═════ DATASET EXTRACT
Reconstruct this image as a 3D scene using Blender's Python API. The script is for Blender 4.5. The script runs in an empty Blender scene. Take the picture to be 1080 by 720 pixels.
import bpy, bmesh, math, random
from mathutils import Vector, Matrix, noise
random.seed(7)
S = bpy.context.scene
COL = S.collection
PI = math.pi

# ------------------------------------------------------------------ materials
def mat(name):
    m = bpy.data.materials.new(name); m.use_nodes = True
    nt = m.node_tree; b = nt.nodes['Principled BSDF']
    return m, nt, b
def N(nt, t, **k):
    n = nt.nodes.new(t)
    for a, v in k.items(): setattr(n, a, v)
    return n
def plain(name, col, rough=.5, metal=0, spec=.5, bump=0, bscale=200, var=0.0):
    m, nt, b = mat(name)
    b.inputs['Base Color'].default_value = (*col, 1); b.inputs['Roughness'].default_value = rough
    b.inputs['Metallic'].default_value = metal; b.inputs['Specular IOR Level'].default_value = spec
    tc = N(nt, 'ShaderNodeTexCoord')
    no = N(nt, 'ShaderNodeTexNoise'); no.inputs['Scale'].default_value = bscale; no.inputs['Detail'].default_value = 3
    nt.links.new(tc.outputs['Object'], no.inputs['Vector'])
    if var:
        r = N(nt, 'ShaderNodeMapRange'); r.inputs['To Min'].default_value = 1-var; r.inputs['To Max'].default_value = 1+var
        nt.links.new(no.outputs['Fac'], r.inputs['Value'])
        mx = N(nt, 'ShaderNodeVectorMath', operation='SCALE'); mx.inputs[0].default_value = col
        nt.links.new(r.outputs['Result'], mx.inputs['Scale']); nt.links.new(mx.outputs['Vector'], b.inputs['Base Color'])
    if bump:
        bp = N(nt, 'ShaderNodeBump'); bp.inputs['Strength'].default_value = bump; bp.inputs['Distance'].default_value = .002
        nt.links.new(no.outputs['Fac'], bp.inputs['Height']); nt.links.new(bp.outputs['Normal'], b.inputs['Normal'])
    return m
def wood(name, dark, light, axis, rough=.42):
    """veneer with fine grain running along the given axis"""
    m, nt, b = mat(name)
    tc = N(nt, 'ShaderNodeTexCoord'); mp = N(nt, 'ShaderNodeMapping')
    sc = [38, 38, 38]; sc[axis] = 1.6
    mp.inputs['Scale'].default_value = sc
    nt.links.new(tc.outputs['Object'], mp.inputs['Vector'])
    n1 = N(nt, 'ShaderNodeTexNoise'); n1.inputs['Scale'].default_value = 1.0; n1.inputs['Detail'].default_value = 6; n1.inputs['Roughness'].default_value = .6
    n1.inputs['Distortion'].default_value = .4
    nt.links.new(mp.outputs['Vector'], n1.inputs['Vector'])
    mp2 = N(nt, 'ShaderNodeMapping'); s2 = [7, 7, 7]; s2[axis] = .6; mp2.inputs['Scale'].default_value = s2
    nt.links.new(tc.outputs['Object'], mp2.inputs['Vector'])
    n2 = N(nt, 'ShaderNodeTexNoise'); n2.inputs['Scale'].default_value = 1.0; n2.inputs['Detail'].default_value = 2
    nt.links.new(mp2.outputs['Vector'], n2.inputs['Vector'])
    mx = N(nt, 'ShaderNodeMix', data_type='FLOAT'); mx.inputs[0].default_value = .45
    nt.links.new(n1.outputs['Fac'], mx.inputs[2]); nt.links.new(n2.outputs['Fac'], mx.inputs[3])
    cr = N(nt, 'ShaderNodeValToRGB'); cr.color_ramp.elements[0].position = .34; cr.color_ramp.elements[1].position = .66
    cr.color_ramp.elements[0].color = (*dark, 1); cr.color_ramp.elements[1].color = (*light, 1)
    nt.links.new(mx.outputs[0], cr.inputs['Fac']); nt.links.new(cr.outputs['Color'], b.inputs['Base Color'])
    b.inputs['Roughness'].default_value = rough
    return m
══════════
### PROBLEM
Starting with the first line of the data above, copy each line exactly until you reach the line with "PI = math.pi"; include that line as well.

### COMPLETE ANSWER
Reconstruct this image as a 3D scene using Blender's Python API. The script is for Blender 4.5. The script runs in an empty Blender scene. Take the picture to be 1080 by 720 pixels.
import bpy, bmesh, math, random
from mathutils import Vector, Matrix, noise
random.seed(7)
S = bpy.context.scene
COL = S.collection
PI = math.pi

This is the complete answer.